> **EXERCISE AIM**
Repeat the listing below in full, exactly as it stands.

> **DATA PROVIDED**
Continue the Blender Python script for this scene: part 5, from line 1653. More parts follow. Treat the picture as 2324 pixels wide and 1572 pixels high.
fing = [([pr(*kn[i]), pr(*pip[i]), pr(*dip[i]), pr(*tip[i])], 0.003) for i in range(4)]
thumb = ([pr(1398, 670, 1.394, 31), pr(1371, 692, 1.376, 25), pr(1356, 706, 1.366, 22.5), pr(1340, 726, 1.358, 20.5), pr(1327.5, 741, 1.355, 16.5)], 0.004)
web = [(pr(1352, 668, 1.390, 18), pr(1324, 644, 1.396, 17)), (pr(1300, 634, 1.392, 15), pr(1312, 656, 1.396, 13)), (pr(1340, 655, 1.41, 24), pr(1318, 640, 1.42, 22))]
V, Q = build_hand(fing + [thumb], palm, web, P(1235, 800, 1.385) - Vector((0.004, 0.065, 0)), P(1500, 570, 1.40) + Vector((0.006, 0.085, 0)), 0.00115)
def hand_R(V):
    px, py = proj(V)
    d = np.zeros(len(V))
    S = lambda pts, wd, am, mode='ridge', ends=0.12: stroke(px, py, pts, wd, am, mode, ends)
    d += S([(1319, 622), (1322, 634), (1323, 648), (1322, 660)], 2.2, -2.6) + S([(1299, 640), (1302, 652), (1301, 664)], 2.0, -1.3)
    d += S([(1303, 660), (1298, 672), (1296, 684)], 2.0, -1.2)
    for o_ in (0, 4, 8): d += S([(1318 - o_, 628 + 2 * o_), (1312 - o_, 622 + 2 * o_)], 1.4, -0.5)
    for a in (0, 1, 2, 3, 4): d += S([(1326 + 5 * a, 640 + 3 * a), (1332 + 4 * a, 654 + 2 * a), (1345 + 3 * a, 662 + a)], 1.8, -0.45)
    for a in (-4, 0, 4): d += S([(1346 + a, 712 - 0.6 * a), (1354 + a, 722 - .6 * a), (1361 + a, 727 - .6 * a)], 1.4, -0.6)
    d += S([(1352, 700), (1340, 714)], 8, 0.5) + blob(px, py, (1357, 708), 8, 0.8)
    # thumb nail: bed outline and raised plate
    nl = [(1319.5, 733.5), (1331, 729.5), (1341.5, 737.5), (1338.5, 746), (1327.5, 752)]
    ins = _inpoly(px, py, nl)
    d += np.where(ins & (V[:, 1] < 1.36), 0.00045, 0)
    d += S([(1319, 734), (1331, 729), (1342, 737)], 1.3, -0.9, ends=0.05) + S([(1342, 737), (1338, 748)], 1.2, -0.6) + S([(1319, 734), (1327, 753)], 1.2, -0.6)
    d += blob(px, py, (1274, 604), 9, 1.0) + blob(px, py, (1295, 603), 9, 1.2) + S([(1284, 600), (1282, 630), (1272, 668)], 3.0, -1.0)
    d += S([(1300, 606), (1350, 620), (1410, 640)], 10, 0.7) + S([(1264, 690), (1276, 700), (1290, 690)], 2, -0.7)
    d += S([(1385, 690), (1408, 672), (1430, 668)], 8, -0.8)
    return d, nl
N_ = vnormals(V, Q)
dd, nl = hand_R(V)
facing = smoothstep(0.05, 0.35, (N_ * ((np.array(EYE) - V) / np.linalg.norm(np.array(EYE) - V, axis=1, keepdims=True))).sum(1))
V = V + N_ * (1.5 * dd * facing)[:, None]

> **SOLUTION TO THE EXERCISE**
Continue the Blender Python script for this scene: part 5, from line 1653. More parts follow. Treat the picture as 2324 pixels wide and 1572 pixels high.
fing = [([pr(*kn[i]), pr(*pip[i]), pr(*dip[i]), pr(*tip[i])], 0.003) for i in range(4)]
thumb = ([pr(1398, 670, 1.394, 31), pr(1371, 692, 1.376, 25), pr(1356, 706, 1.366, 22.5), pr(1340, 726, 1.358, 20.5), pr(1327.5, 741, 1.355, 16.5)], 0.004)
web = [(pr(1352, 668, 1.390, 18), pr(1324, 644, 1.396, 17)), (pr(1300, 634, 1.392, 15), pr(1312, 656, 1.396, 13)), (pr(1340, 655, 1.41, 24), pr(1318, 640, 1.42, 22))]
V, Q = build_hand(fing + [thumb], palm, web, P(1235, 800, 1.385) - Vector((0.004, 0.065, 0)), P(1500, 570, 1.40) + Vector((0.006, 0.085, 0)), 0.00115)
def hand_R(V):
    px, py = proj(V)
    d = np.zeros(len(V))
    S = lambda pts, wd, am, mode='ridge', ends=0.12: stroke(px, py, pts, wd, am, mode, ends)
    d += S([(1319, 622), (1322, 634), (1323, 648), (1322, 660)], 2.2, -2.6) + S([(1299, 640), (1302, 652), (1301, 664)], 2.0, -1.3)
    d += S([(1303, 660), (1298, 672), (1296, 684)], 2.0, -1.2)
    for o_ in (0, 4, 8): d += S([(1318 - o_, 628 + 2 * o_), (1312 - o_, 622 + 2 * o_)], 1.4, -0.5)
    for a in (0, 1, 2, 3, 4): d += S([(1326 + 5 * a, 640 + 3 * a), (1332 + 4 * a, 654 + 2 * a), (1345 + 3 * a, 662 + a)], 1.8, -0.45)
    for a in (-4, 0, 4): d += S([(1346 + a, 712 - 0.6 * a), (1354 + a, 722 - .6 * a), (1361 + a, 727 - .6 * a)], 1.4, -0.6)
    d += S([(1352, 700), (1340, 714)], 8, 0.5) + blob(px, py, (1357, 708), 8, 0.8)
    # thumb nail: bed outline and raised plate
    nl = [(1319.5, 733.5), (1331, 729.5), (1341.5, 737.5), (1338.5, 746), (1327.5, 752)]
    ins = _inpoly(px, py, nl)
    d += np.where(ins & (V[:, 1] < 1.36), 0.00045, 0)
    d += S([(1319, 734), (1331, 729), (1342, 737)], 1.3, -0.9, ends=0.05) + S([(1342, 737), (1338, 748)], 1.2, -0.6) + S([(1319, 734), (1327, 753)], 1.2, -0.6)
    d += blob(px, py, (1274, 604), 9, 1.0) + blob(px, py, (1295, 603), 9, 1.2) + S([(1284, 600), (1282, 630), (1272, 668)], 3.0, -1.0)
    d += S([(1300, 606), (1350, 620), (1410, 640)], 10, 0.7) + S([(1264, 690), (1276, 700), (1290, 690)], 2, -0.7)
    d += S([(1385, 690), (1408, 672), (1430, 668)], 8, -0.8)
    return d, nl
N_ = vnormals(V, Q)
dd, nl = hand_R(V)
facing = smoothstep(0.05, 0.35, (N_ * ((np.array(EYE) - V) / np.linalg.norm(np.array(EYE) - V, axis=1, keepdims=True))).sum(1))
V = V + N_ * (1.5 * dd * facing)[:, None]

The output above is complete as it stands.